Adams “respectfully declined," she explained, "because I had given them all the documentation showing that I had [already] paid $38,000. I was ready to go in front of the judge — what did I have to lose?”
Standards judges use for bankruptcy cases
In most personal bankruptcy cases involving student debt, a judge applies the Brunner test — a three-pronged test applied to student loan borrowers who filed adversary proceedings seeking to discharge educational debt — to determine if specific student loans caused a borrower to suffer undue hardship.
In the case of Adams, the court used a slightly different standard called the “totality of circumstances.” According to the National Consumer Bankruptcy Rights Center, this test involves three considerations: The debtor’s financial resources past, present, and future, a calculation of their — and their dependent’s — reasonable living expenses, and other relevant facts and circumstances surrounding the bankruptcy case.
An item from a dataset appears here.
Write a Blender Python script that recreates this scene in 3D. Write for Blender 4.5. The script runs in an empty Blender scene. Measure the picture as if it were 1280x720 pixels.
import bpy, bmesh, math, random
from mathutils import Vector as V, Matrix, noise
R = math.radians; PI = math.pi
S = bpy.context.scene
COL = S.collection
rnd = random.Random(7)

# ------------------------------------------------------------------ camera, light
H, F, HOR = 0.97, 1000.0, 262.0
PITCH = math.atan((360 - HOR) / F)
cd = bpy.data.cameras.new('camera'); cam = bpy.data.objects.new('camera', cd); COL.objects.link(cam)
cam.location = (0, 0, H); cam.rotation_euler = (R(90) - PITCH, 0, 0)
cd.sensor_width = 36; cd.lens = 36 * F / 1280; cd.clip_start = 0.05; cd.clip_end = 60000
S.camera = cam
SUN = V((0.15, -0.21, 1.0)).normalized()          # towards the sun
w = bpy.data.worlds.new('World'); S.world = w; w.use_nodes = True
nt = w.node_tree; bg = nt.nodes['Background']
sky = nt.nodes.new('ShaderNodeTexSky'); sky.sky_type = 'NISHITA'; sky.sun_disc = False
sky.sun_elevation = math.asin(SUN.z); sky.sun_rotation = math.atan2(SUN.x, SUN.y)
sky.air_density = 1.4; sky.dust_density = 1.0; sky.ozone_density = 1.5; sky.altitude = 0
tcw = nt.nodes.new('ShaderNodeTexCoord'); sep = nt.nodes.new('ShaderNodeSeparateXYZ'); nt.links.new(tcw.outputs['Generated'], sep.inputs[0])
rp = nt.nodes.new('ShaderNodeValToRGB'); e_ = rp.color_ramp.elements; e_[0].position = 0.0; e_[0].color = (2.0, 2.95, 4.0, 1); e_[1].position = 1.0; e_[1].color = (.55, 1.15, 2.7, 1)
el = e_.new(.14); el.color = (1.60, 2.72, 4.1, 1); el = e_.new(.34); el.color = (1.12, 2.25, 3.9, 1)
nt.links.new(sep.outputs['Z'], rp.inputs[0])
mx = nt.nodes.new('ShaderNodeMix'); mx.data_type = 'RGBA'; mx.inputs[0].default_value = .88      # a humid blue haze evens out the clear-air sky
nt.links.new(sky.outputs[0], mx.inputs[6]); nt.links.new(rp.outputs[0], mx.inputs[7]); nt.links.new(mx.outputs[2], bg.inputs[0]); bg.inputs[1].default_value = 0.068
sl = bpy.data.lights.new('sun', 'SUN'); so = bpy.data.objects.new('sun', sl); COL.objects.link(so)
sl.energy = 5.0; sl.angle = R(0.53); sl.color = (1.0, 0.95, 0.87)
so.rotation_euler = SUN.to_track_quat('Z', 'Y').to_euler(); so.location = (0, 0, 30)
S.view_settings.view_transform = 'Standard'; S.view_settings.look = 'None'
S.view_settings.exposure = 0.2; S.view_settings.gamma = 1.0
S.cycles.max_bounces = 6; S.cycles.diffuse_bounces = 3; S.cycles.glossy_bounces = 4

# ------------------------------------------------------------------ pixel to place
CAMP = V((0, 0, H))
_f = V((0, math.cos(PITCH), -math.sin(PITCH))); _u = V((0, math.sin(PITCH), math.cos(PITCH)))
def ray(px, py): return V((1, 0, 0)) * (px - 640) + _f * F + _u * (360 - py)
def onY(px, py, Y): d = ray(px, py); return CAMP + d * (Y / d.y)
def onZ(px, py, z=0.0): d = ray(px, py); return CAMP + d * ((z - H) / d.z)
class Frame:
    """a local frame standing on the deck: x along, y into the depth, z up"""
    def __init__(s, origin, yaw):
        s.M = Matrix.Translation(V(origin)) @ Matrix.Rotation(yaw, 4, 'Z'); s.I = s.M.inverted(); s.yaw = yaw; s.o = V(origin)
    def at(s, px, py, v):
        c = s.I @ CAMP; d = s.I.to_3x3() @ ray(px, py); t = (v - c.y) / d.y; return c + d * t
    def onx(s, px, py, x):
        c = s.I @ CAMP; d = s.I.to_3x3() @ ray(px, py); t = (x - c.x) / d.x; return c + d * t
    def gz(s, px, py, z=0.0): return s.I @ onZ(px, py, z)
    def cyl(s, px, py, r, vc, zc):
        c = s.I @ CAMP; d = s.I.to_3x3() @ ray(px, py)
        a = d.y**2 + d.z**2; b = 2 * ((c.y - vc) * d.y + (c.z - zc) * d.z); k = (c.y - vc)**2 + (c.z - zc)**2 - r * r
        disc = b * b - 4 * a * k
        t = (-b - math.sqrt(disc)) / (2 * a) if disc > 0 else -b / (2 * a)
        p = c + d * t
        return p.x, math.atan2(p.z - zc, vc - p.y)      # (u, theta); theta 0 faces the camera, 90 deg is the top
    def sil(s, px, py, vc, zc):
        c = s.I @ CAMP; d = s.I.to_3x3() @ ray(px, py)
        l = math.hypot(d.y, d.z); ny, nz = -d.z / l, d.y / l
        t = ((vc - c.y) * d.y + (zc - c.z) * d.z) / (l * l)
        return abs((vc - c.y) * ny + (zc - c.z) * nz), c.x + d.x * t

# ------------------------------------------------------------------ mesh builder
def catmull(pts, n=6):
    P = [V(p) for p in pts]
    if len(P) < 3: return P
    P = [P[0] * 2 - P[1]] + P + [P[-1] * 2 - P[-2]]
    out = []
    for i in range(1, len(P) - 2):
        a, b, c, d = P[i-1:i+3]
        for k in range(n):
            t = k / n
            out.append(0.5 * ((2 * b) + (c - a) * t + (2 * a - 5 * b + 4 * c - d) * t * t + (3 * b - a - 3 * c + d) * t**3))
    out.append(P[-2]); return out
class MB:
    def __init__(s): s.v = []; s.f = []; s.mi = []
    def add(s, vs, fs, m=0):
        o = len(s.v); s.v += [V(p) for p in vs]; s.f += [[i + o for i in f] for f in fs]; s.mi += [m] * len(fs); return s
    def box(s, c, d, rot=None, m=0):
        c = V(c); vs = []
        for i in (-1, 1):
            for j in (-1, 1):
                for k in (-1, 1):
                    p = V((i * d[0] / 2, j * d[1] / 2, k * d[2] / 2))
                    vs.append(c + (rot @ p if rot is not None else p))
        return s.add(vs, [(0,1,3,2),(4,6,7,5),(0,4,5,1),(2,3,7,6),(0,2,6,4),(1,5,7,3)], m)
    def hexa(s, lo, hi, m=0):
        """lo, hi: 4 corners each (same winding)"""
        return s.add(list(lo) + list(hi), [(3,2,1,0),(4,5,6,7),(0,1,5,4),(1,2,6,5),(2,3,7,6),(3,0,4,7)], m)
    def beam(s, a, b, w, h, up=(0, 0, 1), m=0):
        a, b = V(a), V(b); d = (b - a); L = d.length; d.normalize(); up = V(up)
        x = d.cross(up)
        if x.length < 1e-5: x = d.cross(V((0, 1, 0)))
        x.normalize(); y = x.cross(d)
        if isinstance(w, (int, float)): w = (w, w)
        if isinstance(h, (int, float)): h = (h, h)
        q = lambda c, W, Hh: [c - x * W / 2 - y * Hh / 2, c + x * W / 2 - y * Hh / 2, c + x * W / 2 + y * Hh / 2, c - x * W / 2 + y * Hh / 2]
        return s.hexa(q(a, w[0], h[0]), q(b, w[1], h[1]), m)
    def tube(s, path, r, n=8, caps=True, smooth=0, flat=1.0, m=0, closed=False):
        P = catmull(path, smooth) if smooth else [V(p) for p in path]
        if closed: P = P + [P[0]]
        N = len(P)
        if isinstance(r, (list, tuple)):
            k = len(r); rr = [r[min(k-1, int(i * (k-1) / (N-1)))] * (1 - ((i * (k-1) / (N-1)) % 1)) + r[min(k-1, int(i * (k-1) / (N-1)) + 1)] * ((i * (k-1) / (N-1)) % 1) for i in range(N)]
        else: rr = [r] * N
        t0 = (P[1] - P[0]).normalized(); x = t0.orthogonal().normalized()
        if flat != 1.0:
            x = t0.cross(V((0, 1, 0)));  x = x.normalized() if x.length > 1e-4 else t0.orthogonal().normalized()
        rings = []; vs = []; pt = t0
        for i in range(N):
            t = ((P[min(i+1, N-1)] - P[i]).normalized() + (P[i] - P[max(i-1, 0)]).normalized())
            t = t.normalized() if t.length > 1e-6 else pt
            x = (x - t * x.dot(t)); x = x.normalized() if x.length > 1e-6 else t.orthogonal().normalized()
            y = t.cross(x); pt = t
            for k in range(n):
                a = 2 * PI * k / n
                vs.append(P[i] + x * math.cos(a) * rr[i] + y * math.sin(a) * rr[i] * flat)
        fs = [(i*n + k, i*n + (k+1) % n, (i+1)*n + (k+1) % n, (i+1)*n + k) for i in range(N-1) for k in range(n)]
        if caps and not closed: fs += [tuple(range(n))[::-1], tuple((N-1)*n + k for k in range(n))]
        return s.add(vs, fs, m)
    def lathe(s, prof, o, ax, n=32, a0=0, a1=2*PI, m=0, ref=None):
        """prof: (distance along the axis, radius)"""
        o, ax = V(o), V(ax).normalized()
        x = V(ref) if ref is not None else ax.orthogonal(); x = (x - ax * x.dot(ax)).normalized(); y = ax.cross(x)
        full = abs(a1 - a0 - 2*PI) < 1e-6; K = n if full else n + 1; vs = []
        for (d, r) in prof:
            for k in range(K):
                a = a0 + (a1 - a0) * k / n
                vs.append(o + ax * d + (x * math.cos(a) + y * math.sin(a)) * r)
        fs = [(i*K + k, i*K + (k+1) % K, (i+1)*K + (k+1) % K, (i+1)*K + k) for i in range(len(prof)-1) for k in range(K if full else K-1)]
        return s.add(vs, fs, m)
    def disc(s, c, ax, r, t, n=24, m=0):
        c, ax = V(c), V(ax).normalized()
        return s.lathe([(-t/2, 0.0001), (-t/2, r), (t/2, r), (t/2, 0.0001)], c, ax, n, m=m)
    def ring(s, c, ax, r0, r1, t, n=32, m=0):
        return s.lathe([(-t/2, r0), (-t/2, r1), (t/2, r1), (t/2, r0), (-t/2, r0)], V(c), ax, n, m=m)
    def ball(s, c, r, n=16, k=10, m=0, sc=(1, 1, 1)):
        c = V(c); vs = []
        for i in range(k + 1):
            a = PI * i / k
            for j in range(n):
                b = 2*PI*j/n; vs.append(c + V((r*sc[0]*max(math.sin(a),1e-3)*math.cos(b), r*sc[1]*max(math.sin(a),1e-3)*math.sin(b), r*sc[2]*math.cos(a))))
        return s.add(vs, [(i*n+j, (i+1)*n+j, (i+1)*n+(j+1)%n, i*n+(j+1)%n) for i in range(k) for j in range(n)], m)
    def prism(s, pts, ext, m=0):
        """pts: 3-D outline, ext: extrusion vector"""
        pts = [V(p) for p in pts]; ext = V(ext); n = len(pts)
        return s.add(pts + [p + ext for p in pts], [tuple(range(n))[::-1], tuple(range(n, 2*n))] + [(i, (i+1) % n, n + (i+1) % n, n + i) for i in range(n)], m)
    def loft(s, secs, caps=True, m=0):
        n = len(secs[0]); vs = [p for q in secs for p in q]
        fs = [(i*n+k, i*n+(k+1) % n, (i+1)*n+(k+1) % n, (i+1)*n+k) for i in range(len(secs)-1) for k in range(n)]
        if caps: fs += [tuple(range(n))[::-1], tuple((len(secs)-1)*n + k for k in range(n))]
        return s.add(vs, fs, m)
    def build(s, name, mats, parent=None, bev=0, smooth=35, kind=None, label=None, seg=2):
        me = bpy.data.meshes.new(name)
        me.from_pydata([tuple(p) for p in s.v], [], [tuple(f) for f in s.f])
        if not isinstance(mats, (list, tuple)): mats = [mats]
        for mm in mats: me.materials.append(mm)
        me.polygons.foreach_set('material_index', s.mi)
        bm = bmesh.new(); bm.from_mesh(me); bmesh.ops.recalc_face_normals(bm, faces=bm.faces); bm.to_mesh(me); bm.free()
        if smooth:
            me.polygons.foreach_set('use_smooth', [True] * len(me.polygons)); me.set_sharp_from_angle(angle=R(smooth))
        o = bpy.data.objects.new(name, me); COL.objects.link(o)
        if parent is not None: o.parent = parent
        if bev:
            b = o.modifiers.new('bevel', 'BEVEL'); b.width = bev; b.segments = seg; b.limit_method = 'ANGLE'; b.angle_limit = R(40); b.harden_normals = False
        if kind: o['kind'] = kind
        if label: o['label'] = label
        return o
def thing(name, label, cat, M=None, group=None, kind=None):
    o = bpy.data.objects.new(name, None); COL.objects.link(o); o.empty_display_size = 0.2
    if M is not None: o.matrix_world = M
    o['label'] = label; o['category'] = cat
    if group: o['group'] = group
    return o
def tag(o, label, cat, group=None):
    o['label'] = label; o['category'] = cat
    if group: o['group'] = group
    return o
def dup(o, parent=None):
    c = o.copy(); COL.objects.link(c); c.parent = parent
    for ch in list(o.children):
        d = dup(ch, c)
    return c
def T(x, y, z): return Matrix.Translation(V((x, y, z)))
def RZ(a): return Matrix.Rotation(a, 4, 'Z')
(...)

While nine district courts in the U.S. use this alternate standard, generally, “there weren’t differences in terms of outcomes” between the two tests, Iuliano noted, based on his research.
After a trial date was set, Adams decided to file a motion for summary judgement after learning that she could do so from the Rosenberg case, and that request meant that she could plead her case via paper instead of appearing in-person.
“You never know what side of the bed the judge woke up on, which has a lot to do with the outcome of the case,” she noted. “I did not want to miss one detail, I am much more adept at telling my story in writing than verbally.”
The following morning, before the judge could rule on whether Adams met the undue hardship standard, the attorneys had requested for the case to be dismissed and for her loan to be fully discharged.
After her legal victory and successful fresh start, Adams is now considering law school.
Editor's note: A previous version of this post misstated Adams' first job out of college.